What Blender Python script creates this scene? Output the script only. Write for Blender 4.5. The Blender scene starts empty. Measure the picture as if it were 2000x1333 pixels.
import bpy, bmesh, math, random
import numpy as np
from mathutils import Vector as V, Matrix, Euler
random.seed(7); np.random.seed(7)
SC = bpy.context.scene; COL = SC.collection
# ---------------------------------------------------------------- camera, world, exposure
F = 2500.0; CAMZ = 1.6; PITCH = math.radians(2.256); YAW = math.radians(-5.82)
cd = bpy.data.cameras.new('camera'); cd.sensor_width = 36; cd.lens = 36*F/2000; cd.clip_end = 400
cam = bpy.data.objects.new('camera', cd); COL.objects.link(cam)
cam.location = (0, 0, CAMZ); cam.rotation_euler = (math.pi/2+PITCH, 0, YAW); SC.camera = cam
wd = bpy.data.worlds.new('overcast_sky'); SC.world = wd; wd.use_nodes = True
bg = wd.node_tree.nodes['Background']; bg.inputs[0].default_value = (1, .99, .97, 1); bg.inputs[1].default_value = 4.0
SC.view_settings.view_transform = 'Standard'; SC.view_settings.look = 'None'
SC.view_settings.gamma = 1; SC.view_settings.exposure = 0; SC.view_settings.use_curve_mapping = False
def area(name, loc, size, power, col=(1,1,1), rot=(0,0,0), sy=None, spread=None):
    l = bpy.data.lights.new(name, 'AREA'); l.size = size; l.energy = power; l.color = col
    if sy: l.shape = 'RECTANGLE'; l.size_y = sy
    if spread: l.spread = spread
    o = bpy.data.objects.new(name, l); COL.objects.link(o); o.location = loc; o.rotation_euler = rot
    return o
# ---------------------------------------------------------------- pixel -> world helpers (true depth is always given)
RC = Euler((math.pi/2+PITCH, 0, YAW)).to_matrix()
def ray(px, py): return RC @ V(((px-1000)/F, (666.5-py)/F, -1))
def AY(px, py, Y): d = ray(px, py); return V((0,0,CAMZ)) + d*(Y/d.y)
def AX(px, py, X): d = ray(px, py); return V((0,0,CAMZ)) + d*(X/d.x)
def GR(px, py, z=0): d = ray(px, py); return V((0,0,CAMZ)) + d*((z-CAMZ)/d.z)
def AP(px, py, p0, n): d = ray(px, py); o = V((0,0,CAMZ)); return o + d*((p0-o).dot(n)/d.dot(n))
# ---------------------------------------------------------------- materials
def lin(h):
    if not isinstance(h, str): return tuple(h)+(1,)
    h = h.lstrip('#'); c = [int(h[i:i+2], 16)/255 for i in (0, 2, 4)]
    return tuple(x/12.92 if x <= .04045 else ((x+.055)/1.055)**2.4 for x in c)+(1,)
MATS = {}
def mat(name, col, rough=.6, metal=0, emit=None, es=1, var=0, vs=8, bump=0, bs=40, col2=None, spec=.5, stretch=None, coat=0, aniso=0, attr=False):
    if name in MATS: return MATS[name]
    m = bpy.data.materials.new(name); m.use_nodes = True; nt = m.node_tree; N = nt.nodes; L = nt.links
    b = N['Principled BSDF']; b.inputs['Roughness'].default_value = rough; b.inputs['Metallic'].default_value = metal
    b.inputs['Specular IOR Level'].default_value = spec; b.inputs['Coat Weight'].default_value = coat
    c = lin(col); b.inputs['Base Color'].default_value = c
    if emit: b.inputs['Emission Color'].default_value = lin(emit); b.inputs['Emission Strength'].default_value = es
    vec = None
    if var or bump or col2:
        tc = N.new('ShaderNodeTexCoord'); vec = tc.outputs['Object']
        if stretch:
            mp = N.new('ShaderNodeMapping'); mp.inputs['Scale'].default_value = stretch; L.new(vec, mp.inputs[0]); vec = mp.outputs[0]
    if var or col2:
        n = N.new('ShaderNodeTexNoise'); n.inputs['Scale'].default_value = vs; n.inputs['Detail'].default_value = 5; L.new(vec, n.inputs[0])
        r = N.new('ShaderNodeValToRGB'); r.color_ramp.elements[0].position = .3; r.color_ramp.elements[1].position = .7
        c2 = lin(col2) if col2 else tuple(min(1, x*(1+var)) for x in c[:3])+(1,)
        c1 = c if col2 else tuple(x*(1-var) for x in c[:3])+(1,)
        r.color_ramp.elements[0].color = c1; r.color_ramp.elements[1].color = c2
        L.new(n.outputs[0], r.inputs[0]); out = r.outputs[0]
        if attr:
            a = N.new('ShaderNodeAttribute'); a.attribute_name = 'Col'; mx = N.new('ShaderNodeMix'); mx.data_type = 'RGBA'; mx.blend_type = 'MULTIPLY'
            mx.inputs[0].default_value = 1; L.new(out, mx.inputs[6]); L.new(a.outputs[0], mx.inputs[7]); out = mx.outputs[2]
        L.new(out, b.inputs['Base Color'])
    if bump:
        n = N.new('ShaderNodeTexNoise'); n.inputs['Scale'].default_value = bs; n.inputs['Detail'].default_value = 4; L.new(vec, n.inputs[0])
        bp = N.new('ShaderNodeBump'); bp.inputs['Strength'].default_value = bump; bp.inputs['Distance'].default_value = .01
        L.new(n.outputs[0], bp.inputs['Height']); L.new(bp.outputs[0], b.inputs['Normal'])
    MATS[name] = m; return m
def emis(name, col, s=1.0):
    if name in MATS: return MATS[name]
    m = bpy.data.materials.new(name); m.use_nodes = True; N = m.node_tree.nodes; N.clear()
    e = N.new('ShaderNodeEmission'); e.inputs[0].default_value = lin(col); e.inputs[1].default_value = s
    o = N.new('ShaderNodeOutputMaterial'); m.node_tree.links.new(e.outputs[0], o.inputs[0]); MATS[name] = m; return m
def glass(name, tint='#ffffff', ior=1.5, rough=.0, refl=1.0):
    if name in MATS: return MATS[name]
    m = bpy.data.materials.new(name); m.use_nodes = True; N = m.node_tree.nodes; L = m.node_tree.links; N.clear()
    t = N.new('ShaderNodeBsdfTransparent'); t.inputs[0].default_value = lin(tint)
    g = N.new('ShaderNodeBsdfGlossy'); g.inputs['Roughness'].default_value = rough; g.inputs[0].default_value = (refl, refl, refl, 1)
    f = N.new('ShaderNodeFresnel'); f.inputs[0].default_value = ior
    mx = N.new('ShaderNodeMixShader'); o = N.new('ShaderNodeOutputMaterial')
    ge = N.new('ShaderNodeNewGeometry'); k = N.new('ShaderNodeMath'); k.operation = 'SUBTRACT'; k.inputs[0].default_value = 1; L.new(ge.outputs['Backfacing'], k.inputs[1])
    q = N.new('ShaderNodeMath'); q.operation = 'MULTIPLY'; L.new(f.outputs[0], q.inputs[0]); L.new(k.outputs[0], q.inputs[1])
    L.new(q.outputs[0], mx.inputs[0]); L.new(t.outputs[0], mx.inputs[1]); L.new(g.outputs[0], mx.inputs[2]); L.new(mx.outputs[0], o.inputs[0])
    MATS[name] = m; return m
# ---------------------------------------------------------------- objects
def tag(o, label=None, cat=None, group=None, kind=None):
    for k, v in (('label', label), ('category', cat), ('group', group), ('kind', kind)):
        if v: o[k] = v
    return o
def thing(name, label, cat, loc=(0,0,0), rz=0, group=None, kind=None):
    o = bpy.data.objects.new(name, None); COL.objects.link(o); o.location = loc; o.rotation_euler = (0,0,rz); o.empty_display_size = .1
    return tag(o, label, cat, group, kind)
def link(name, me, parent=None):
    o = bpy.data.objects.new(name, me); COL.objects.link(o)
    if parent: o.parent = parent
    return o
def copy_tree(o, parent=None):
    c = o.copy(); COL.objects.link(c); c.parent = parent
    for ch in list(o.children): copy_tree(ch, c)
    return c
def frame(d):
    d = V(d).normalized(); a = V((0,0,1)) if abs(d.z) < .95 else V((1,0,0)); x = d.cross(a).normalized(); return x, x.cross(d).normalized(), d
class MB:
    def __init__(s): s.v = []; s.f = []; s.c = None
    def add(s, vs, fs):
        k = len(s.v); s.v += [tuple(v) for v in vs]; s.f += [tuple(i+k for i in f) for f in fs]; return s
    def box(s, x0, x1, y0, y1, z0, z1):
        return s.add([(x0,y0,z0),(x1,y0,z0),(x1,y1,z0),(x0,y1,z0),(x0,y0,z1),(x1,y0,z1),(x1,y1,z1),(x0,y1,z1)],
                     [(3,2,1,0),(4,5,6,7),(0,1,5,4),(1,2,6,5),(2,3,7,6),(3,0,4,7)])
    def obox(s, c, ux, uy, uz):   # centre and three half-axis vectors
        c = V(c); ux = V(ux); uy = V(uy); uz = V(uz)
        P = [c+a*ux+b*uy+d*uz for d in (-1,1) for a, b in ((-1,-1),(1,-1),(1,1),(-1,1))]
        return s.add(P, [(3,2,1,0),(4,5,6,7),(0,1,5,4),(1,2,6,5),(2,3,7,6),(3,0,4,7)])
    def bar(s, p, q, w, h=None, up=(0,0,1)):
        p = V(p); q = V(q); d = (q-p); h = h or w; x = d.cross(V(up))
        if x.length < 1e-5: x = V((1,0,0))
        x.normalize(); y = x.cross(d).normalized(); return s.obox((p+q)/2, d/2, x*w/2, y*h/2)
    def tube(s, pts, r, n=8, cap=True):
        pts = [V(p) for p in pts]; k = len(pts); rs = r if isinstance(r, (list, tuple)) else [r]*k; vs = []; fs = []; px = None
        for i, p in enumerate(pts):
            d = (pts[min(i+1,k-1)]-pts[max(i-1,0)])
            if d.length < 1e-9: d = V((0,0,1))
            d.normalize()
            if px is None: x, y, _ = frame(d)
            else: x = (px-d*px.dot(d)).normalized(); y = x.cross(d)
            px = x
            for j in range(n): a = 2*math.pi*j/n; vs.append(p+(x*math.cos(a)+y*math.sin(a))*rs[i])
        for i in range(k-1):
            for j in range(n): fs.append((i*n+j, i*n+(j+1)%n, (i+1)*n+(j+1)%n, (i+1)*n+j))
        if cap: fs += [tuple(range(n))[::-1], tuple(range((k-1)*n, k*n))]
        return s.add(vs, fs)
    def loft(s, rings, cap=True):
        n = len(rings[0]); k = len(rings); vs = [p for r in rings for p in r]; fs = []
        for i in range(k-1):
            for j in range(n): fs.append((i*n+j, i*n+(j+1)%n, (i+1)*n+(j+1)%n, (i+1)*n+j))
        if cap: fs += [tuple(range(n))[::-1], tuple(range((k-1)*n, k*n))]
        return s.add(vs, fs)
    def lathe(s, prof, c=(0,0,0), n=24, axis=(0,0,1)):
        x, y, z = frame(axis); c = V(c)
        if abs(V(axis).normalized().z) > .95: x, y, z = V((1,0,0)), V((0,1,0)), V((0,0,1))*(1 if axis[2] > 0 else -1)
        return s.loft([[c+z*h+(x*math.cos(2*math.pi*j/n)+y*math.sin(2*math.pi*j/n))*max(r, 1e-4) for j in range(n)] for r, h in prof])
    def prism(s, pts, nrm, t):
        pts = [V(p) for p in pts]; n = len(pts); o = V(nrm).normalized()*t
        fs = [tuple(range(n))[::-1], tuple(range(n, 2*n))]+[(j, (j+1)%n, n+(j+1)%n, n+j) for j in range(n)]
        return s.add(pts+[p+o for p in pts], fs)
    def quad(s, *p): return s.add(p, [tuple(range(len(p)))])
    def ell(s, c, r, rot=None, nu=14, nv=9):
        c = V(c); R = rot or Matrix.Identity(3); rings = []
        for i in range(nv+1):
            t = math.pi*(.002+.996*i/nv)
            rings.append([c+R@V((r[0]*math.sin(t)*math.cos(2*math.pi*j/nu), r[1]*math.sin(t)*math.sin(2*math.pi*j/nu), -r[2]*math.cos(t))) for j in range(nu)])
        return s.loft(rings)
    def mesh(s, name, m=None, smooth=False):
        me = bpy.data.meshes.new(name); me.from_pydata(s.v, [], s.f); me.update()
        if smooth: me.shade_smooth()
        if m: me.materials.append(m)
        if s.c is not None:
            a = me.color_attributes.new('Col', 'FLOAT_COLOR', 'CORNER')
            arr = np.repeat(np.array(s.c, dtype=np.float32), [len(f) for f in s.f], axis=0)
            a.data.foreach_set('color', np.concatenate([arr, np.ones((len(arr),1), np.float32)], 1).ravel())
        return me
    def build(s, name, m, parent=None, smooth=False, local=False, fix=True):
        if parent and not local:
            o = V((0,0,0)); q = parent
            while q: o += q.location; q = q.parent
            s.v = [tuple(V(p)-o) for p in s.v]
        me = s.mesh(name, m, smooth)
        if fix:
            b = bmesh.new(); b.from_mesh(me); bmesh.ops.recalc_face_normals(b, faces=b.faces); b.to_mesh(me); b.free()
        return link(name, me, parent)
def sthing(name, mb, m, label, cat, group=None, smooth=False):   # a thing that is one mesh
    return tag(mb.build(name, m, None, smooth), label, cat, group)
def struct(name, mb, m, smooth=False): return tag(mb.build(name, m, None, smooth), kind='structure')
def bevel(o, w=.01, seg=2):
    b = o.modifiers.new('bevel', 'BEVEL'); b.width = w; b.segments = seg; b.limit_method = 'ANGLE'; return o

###

● **EXERCISE GOAL**: In the lines above, find each one with "scene" and list it.

● **ANSWER TO THIS PROBLEM**:
What Blender Python script creates this scene? Output the script only. Write for Blender 4.5. The Blender scene starts empty. Measure the picture as if it were 2000x1333 pixels.
SC = bpy.context.scene; COL = SC.collection